> _EXERCISE_: Retype the data exactly, from its first line to the line containing "random.seed(7)", including both, and skip any picture.

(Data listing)
-*-*-

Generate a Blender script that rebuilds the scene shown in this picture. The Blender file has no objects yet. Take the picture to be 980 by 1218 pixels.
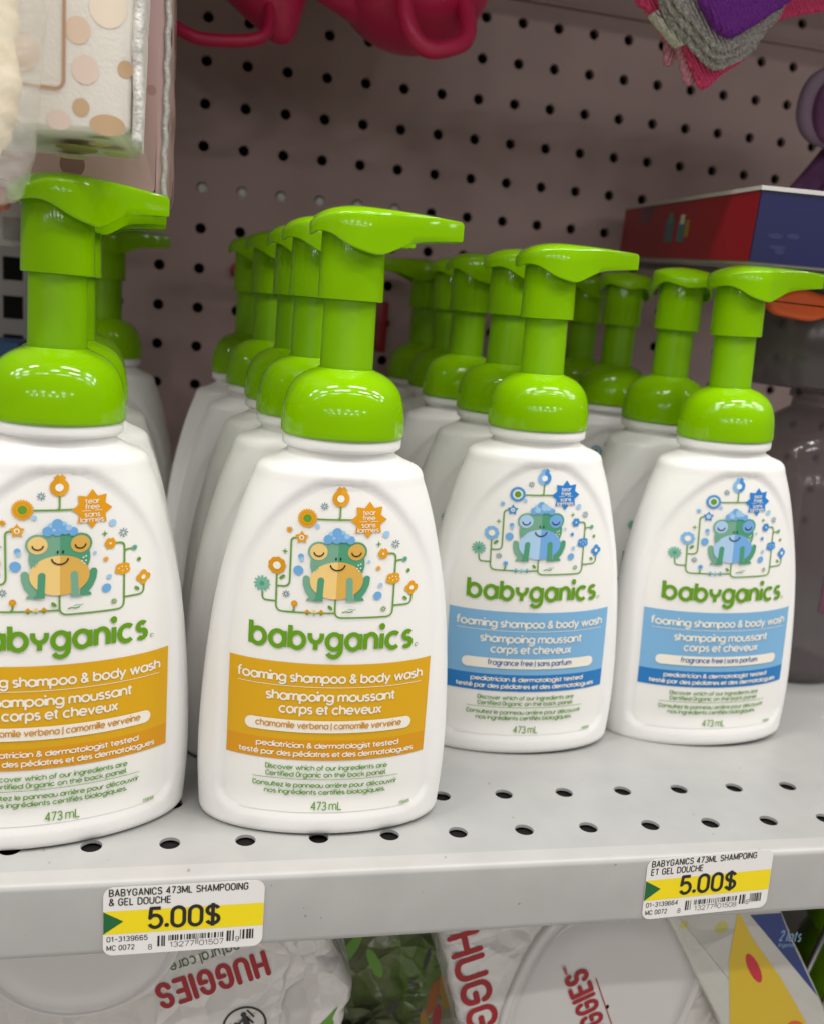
import bpy, math, random
import numpy as np
from mathutils import Vector, Matrix

SC = bpy.context.scene
COL = SC.collection
S = 0.0254                      # the scene is laid out in inches, built in metres
R = math.radians
random.seed(7)

# ------------------------------------------------------------------ camera
def make_camera():
    wx, wy, wz = -0.21667, -0.08966, -0.22553
    cx, cy, cz = math.cos(wx), math.cos(wy), math.cos(wz)
    sx, sy, sz = math.sin(wx), math.sin(wy), math.sin(wz)
    Rz = np.array([[cz, -sz, 0], [sz, cz, 0], [0, 0, 1]])
    Rx = np.array([[1, 0, 0], [0, cx, -sx], [0, sx, cx]])
    Ry = np.array([[cy, 0, sy], [0, 1, 0], [-sy, 0, cy]])
    M = Rz @ Rx @ Ry
    right, fwd, up = M[:, 0], M[:, 1], M[:, 2]
    cam = bpy.data.cameras.new('camera')
    o = bpy.data.objects.new('camera', cam)
    COL.objects.link(o)
    m = Matrix(((right[0], up[0], -fwd[0], 2.2841 * S),
                (right[1], up[1], -fwd[1], -11.419 * S),
                (right[2], up[2], -fwd[2], 7.2615 * S), (0, 0, 0, 1)))
    o.matrix_world = m
    cam.sensor_fit = 'HORIZONTAL'
    cam.sensor_width = 36
    cam.lens = 36 * 1098.34 / 980
    cam.clip_start = 0.01
    cam.clip_end = 100
    cam.dof.use_dof = True
    cam.dof.focus_distance = 12.6 * S
    cam.dof.aperture_fstop = 15.0
    SC.camera = o
make_camera()

# ------------------------------------------------------------------ world, lights, exposure
w = bpy.data.worlds.new('World')
SC.world = w
w.use_nodes = True
bg = w.node_tree.nodes['Background']
bg.inputs[0].default_value = (1.0, 0.985, 0.96, 1)
bg.inputs[1].default_value = 0.095
SC.view_settings.view_transform = 'Standard'
SC.view_settings.look = 'None'
SC.view_settings.exposure = 0.0
SC.view_settings.gamma = 1.0

def tube_light(x, y, z, lx, ly, power):
    l = bpy.data.lights.new('ceiling_and_fill_tube', 'AREA')
    l.shape = 'RECTANGLE'
    l.size, l.size_y = lx, ly
    l.energy = power
    l.color = (1.0, 0.975, 0.93)
    o = bpy.data.objects.new('ceiling_and_fill_tube', l)
    COL.objects.link(o)
    o.location = (x, y, z)
    return o
# near rows of fluorescent fixtures over the aisle, about 1.6 m above this shelf
LIGHT = 6.0
for i, (yy, k, wd) in enumerate(((-0.3, 1.9, .05), (-0.75, 1.6, .05), (-1.2, .8, .05), (-6.0, 6.2, .3), (-9.0, 10.5, .3))):  # last two rows are added fill, stronger and wider, to brighten the pegboard
    for j in range(6):
        tube_light((-2.9 + 1.15 * j + (.45 if i % 2 else 0)) * (1.6 if i > 2 else 1) - (1.4 if i > 2 else 0), yy, 1.65, .72, wd, LIGHT * k)

# ------------------------------------------------------------------ materials
def lin(c):
    return tuple(((v / 255) / 12.92 if v / 255 <= .04045 else ((v / 255 + .055) / 1.055) ** 2.4) for v in c)

def mat(name, col, rough=.45, spec=.5, **k):
    m = bpy.data.materials.new(name)
    m.use_nodes = True
    p = m.node_tree.nodes['Principled BSDF']
    p.inputs['Base Color'].default_value = (*col, 1)
    p.inputs['Roughness'].default_value = rough
    p.inputs['Specular IOR Level'].default_value = spec
    for a, b in k.items():
        p.inputs[a.replace('_', ' ')].default_value = b
    return m

def nd(m, t, **k):
    n = m.node_tree.nodes.new(t)
    for a, b in k.items():
        setattr(n, a, b)
    return n
def lk(m, a, b): m.node_tree.links.new(a, b)
def pr(m): return m.node_tree.nodes['Principled BSDF']

def bump_noise(m, scale, strength, dist=.0005, detail=3, stretch=None):
    tc = nd(m, 'ShaderNodeTexCoord')
    n = nd(m, 'ShaderNodeTexNoise')
    n.inputs['Scale'].default_value = scale
    n.inputs['Detail'].default_value = detail
    src = tc.outputs['Object']
    if stretch:
        mp = nd(m, 'ShaderNodeMapping')
        mp.inputs['Scale'].default_value = stretch
        lk(m, src, mp.inputs[0]); src = mp.outputs[0]
    lk(m, src, n.inputs['Vector'])
    b = nd(m, 'ShaderNodeBump')
    b.inputs['Strength'].default_value = strength
    b.inputs['Distance'].default_value = dist
    lk(m, n.outputs['Fac'], b.inputs['Height'])
    lk(m, b.outputs[0], pr(m).inputs['Normal'])
    return n

def mottled(m, c1, c2, scale, lo=.4, hi=.6, detail=4, coord='Object', stretch=None):
    """base colour wandering between two colours"""
    tc = nd(m, 'ShaderNodeTexCoord')
    n = nd(m, 'ShaderNodeTexNoise')
    n.inputs['Scale'].default_value = scale
    n.inputs['Detail'].default_value = detail
    src = tc.outputs[coord]
    if stretch:
        mp = nd(m, 'ShaderNodeMapping')
        mp.inputs['Scale'].default_value = stretch
        lk(m, src, mp.inputs[0]); src = mp.outputs[0]
    lk(m, src, n.inputs['Vector'])
    r = nd(m, 'ShaderNodeValToRGB')
    r.color_ramp.elements[0].position = lo
    r.color_ramp.elements[1].position = hi
    r.color_ramp.elements[0].color = (*c1, 1)
    r.color_ramp.elements[1].color = (*c2, 1)
    lk(m, n.outputs['Fac'], r.inputs[0])
    lk(m, r.outputs[0], pr(m).inputs['Base Color'])
    return r

M = {}
M['white'] = mat('white_plastic', (.80, .79, .775), .38, .45, Subsurface_Weight=.12, Subsurface_Radius=(.004, .0035, .003), Subsurface_Scale=1.0)
bump_noise(M['white'], 900, .04, .0003)
M['green'] = mat('green_plastic', (.205, .44, .0), .09, .36)
bump_noise(M['green'], 120, .008, .0006)
M['green_stem'] = mat('green_stem_plastic', (.19, .415, .0), .3, .36)

# painted steel with scuffs and dust
def painted(name, c, rough, dust=True):
    m = mat(name, c, rough, .4)
    if dust:
        r = mottled(m, tuple(v * .955 for v in c), tuple(min(1, v * 1.02) for v in c), 60, .35, .65, 6)
        tc = nd(m, 'ShaderNodeTexCoord')
        mp = nd(m, 'ShaderNodeMapping'); mp.inputs['Scale'].default_value = (1, .55, 1); mp.inputs['Rotation'].default_value = (0, 0, .6)
        lk(m, tc.outputs['Object'], mp.inputs[0])
        v = nd(m, 'ShaderNodeTexVoronoi'); v.inputs['Scale'].default_value = 210
        lk(m, mp.outputs[0], v.inputs['Vector'])
        sp = nd(m, 'ShaderNodeSeparateColor'); lk(m, v.outputs['Color'], sp.inputs[0])
        mr = nd(m, 'ShaderNodeMapRange'); lk(m, sp.outputs[0], mr.inputs[0])
        mr.inputs[1].default_value = .66; mr.inputs[2].default_value = 1; mr.inputs[3].default_value = -.03; mr.inputs[4].default_value = .135
        rr = nd(m, 'ShaderNodeMath', operation='LESS_THAN'); lk(m, v.outputs['Distance'], rr.inputs[0]); lk(m, mr.outputs[0], rr.inputs[1])
        mx = nd(m, 'ShaderNodeMix', data_type='RGBA')
        lk(m, rr.outputs[0], mx.inputs['Factor'])
        lk(m, r.outputs[0], mx.inputs['A'])
        mx.inputs['B'].default_value = (.26, .235, .215, 1)
        lk(m, mx.outputs['Result'], pr(m).inputs['Base Color'])
    return m
M['deck'] = painted('shelf_paint', (.325, .323, .318), .34)
M['lip'] = painted('shelf_lip_paint', (.375, .366, .36), .38)
M['peg'] = painted('pegboard_paint', (.42, .375, .365), .5, False)
mottled(M['peg'], (.42, .298, .288), (.46, .33, .318), 14)
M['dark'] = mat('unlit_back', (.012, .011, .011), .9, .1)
M['rail'] = mat('pale_rail', (.75, .74, .73), .4)
M['upright'] = mat('upright_paint', (.26, .235, .225), .5)

def ink(name, rgb, rough=.42):
    M[name] = mat('ink_' + name, tuple(v * .94 for v in lin(rgb)), rough, .4)
ink('paper', (238, 236, 232))
ink('logo', (98, 152, 0))
ink('leafgreen', (96, 150, 40)); ink('fineprint', (100, 152, 60))
ink('vine', (104, 152, 52))
ink('frogA', (118, 168, 142)); ink('frogB', (78, 152, 116)); ink('frogleg', (92, 162, 132))
ink('black', (28, 28, 26)); ink('cream', (240, 234, 220))
ink('mint', (118, 178, 158)); ink('slate', (84, 128, 140))
ink('bubble', (110, 168, 220)); ink('bubble2', (160, 198, 230))
ink('o_band', (216, 164, 6)); ink('o_band2', (214, 148, 0)); ink('o_burst', (222, 152, 4)); ink('o_fl', (224, 158, 14)); ink('o_fl2', (214, 148, 6))
ink('o_bellyA', (238, 202, 128)); ink('o_bellyB', (218, 172, 80)); ink('o_text', (206, 140, 10))
ink('b_band', (124, 176, 216)); ink('b_band2', (30, 118, 188)); ink('b_burst', (36, 124, 200)); ink('b_fl', (64, 140, 208)); ink('b_fl2', (130, 182, 226))
ink('b_bellyA', (172, 204, 234)); ink('b_bellyB', (116, 168, 222)); ink('b_text', (40, 96, 168))
ink('tagwhite', (226, 223, 221), .35); ink('tagyellow', (236, 212, 0), .35); ink('taggreen', (14, 96, 48), .35); ink('tagblack', (26, 24, 24), .35)
ink('packred', (168, 10, 28), .3); ink('packgreen', (60, 98, 40), .3); ink('packblack', (40, 38, 38), .3)

# ------------------------------------------------------------------ mesh collector
class MB:
    def __init__(self):
        self.v, self.f, self.m = [], [], []
    def add(self, vs, fs, mi=0):
        o = len(self.v)
        self.v += [tuple(p) for p in vs]
        for f in fs:
            self.f.append(tuple(i + o for i in f)); self.m.append(mi)
    def box(self, x0, x1, y0, y1, z0, z1, mi=0):
        vs = [(x, y, z) for z in (z0, z1) for y in (y0, y1) for x in (x0, x1)]
        self.add(vs, [(0, 2, 3, 1), (4, 5, 7, 6), (0, 1, 5, 4), (2, 6, 7, 3), (0, 4, 6, 2), (1, 3, 7, 5)], mi)
    def rings(self, rings, closed=True, cap0=False, cap1=False, mi=0):
        n = len(rings[0]); vs = [p for r in rings for p in r]; fs = []
        for i in range(len(rings) - 1):
            for j in range(n if closed else n - 1):
                k = (j + 1) % n
                fs.append((i * n + j, i * n + k, (i + 1) * n + k, (i + 1) * n + j))
        if cap0: fs.append(tuple(reversed(range(n))))
        if cap1: fs.append(tuple((len(rings) - 1) * n + j for j in range(n)))
        self.add(vs, fs, mi)
    def lathe(self, prof, n=64, cx=0, cy=0, mi=0, cap0=False, cap1=False):
        self.rings([[(cx + r * math.cos(2 * math.pi * j / n), cy + r * math.sin(2 * math.pi * j / n), z) for j in range(n)] for r, z in prof], True, cap0, cap1, mi)
    def tube(self, pts, r, n=12, mi=0, flat=1.0, up=(0, 0, 1)):
        pts = [Vector(p) for p in pts]; rg = []
        for i, p in enumerate(pts):
            t = (pts[min(i + 1, len(pts) - 1)] - pts[max(i - 1, 0)]).normalized()
            u = Vector(up); a = t.cross(u)
            if a.length < 1e-4: a = t.cross(Vector((1, 0, 0)))
            a.normalize(); b = a.cross(t)
            rr = r[i] if isinstance(r, (list, tuple)) else r
            rg.append([tuple(p + a * math.cos(q) * rr + b * math.sin(q) * rr * flat) for q in (2 * math.pi * j / n for j in range(n))])
        self.rings(rg, True, True, True, mi)
    def build(self, name, mats, parent=None, smooth=True, angle=None, xf=None):
        me = bpy.data.meshes.new(name)
        vs = self.v if xf is None else [tuple(xf @ Vector(p)) for p in self.v]
        me.from_pydata([(a * S, b * S, c * S) for a, b, c in vs], [], self.f)
        if not isinstance(mats, (list, tuple)): mats = [mats]
        for q in mats: me.materials.append(q)
        me.polygons.foreach_set('material_index', self.m)
        me.polygons.foreach_set('use_smooth', [smooth] * len(me.polygons))
        me.update()
        if angle: me.set_sharp_from_angle(angle=R(angle))
        o = bpy.data.objects.new(name, me)
        COL.objects.link(o)
        if parent: o.parent = parent
        return o

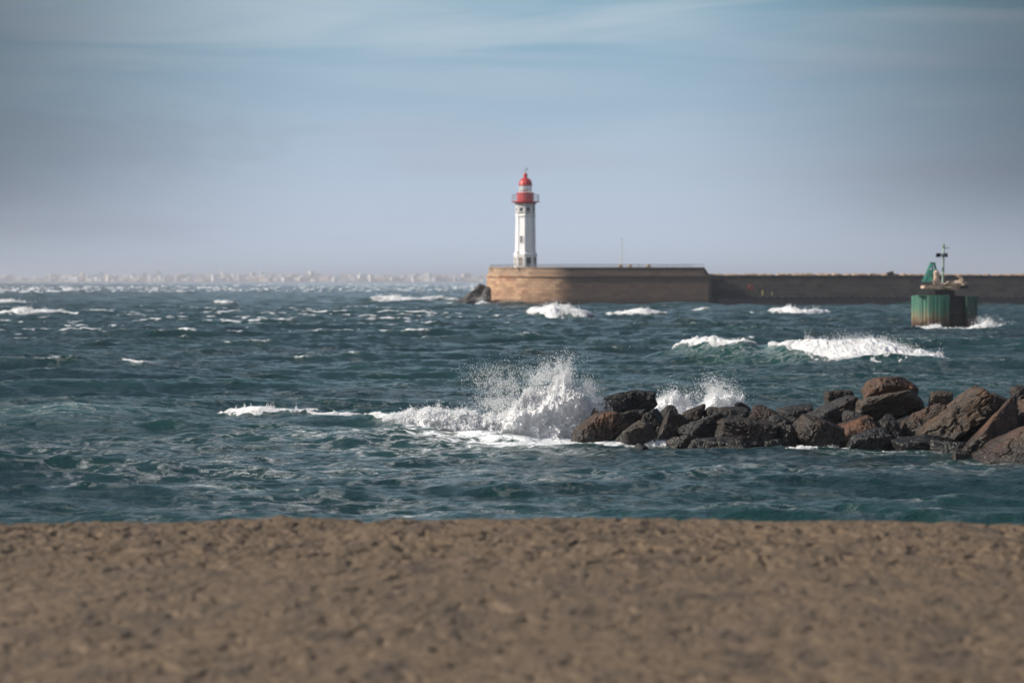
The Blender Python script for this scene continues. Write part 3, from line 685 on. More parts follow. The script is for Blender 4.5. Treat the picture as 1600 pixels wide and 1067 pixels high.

-*-*-

> _EXERCISE OUTPUT_:
Generate a Blender script that rebuilds the scene shown in this picture. The Blender file has no objects yet. Take the picture to be 980 by 1218 pixels.
import bpy, math, random
import numpy as np
from mathutils import Vector, Matrix

SC = bpy.context.scene
COL = SC.collection
S = 0.0254                      # the scene is laid out in inches, built in metres
R = math.radians
random.seed(7)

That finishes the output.